A few weeks ago I watched a lecture by Chad Jones, an economist at Stanford, on AI and long-run economic growth. He opened with a simple chart: US income per person since 1870, plotted on a log scale. A straight line. Around 2 percent annual growth for 150 years.[1]

That line is remarkable because of what it hides. Railroads. Electricity. The internal combustion engine. Semiconductors. The internet. Each one was supposed to change everything. And each one, eventually, did. But the aggregate growth rate barely moved. The line stayed straight.
How is that? One thought is the counterfactual: without those innovations, income would have stagnated. The 2% line wasn't the ceiling; it was the floor. Each technology prevented the plateau that would have come without it.
That reframe matters. If prior technologies merely kept us at 2% rather than lifting us above it, the right question isn't whether AI continues the trend. It's whether AI is the first technology capable of bending it.
If the counterfactual view is right, AI simply allows the 2% to continue. That's the bear case, and it deserves respect. It draws on a serious observation: past technologies took decades to move the needle on aggregate productivity. Railroads required laying track. Electricity required wiring an entire nation. The physical constraints of deployment smoothed the impact across decades and blended it into the long-run trend.
My base case is different, and the distinction is structural. AI is software. It deploys across existing networks at near-zero marginal cost, without waiting for a grid to be built or a right-of-way to be cleared. The constraint isn't infrastructure; it's adoption. And adoption curves for software are not linear.
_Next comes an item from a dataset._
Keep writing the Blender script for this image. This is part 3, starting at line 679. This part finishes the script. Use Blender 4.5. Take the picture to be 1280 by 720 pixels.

This compression is the key variable. Consider what happened to communication when email replaced postal mail. The productivity gain wasn't new; faster decisions and lower coordination costs had always been valuable. What changed was the speed of delivery. The same output arrived in seconds instead of days, and the economic impact landed in years rather than decades. AI is that dynamic applied to cognitive work broadly: the same gains that would have taken a generation to accumulate arrive inside a single business cycle. The numerator stays the same; the denominator shrinks. Growth spikes. That's not a forecast; it's math.